Jiménez Oreamuno no cejó en su lucha por robustecer el régimen de garantías del sufragio y, en su segundo período presidencial, logró que, en la Ley de Elecciones de 1925, se introdujera una norma según la cual "Nadie está obligado a revelar el secreto del voto, ni aún requerido para ello por autoridades judiciales, ni aún en informaciones que se tramiten por disposición del Congreso o de simple carácter administrativo." (artículo 34). El núcleo de ese precepto fue recogido en la Constitución Política que actualmente nos rige, en tanto el constituyente originario precisó que el sufragio se ejerce en "votación directa y secreta" (numeral 93), por lo que se entiende que esa forma de votar (en secreto) es un derecho fundamental de las personas ciudadanas.

A lo largo de esta centuria, las juntas receptoras de votos y el Tribunal Supremo de Elecciones han sido celosos guardianes del voto secreto, no solo anulando los sufragios que, sin justificación, se hacen públicos, sino adecuando el ordenamiento jurídico a nuevas realidades.
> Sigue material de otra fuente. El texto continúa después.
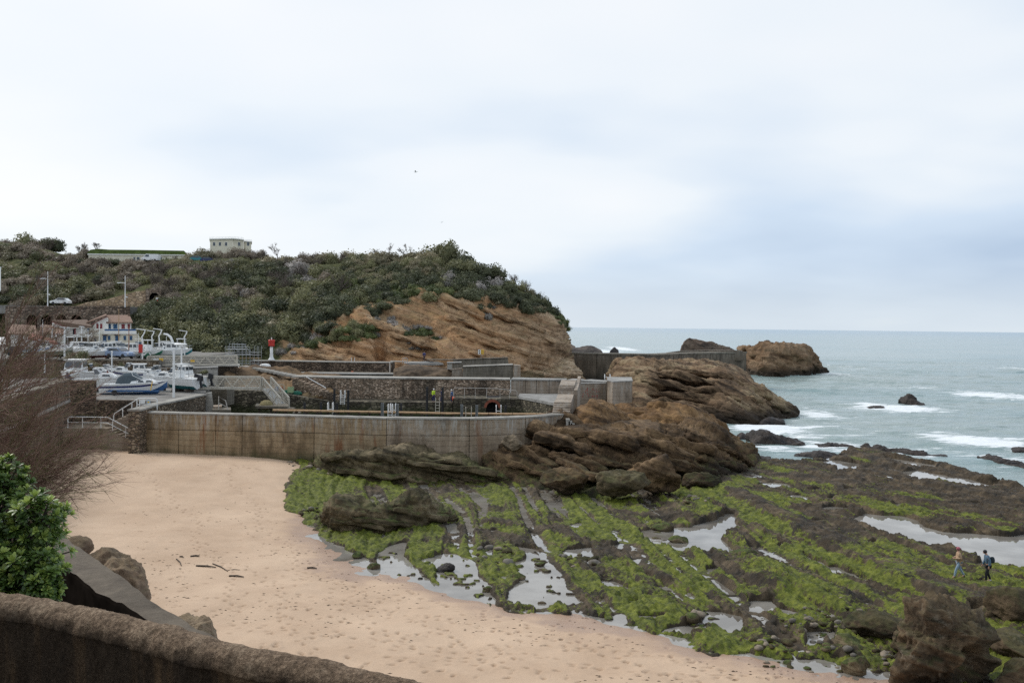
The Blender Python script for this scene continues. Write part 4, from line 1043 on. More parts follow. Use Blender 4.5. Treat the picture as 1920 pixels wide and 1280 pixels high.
# near boulders on the right
boulder('boulder', at_z(1778, 1228, 2.6) + np.array([0, .6, 0]), (2.05, 1.7, 2.1), M_NEAR, 'great brown boulder with dark hollow standing at the end of the sand', seed=12, amp=.20, stra=.20, sub=6, overhang=(np.array([0.0, -1.0]), .55), detail=.11, carve=[((.45, -.85, -.12), .10, .75), ((.1, -.9, -.45), .06, .4)])
boulder('boulder', at_z(1915, 1275, 2.2), (1.0, .9, .75), M_NEAR, 'pale topped block beside the great brown boulder', seed=13, amp=.12, sub=5)
boulder('boulder', at_z(1912, 1150, 1.9) + np.array([0, .5, 0]), (1.3, 1.1, 1.0), M_NEAR, 'dark red brown rock behind the great boulder by the pool', seed=14, amp=.22, sub=5)
boulder('boulder', at_z(1868, 1145, 1.6), (.9, .8, .5), M_NEAR, 'low red brown rock next to the small pool behind the great boulder', seed=15, amp=.22, sub=4)
boulder('boulder', at_z(1640, 1178, 1.6), (1.6, 1.1, .62), M_NEAR, 'low dark rock with green top in front of the long runnel', seed=16, amp=.22, sub=5)
boulder('boulder', at_z(1588, 1210, 1.5), (.75, .6, .42), M_GREENROCK, 'mossy stone among the pebbles', seed=17, amp=.2, sub=4)
boulder('boulder', at_z(1600, 1246, 1.6), (.62, .5, .42), M_GREENROCK, 'green stone at the edge of the sand nearest the great boulder', seed=18, amp=.2, sub=4)
boulder('boulder', at_z(1690, 1205, 1.7), (.6, .6, .55), M_NEAR, 'brown stone leaning on the great boulder', seed=19, amp=.2, sub=4)
boulder('boulder', at_z(1905, 1215, 1.8), (1.1, 1.3, .7), M_NEAR, 'dark ledge between the great boulder and the picture edge', seed=20, amp=.2, sub=5)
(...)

Por ejemplo, en la resolución n.° 0237-E-2006, la autoridad electoral prohibió el uso de teléfonos celulares en el recinto de votación y, en acuerdo adoptado en la sesión n.° 89-2007, se estableció que tomar una fotografía a la papeleta marcada invalida el voto.

Llegar a un siglo de voto secreto nos permite festejar uno de los atributos del sufragio que más independencia da a las personas electoras; al mismo tiempo, nos obliga a tener presente que en democracia hay innegociables. El derecho a elegir a nuestros gobernantes en un ambiente de libertades irrestrictas no admite ningún tipo de condicionamiento; el voto libre de presiones espurias es una garantía de la pureza del sufragio que nos fue legada junto con la responsabilidad de mantenerla siempre vigente.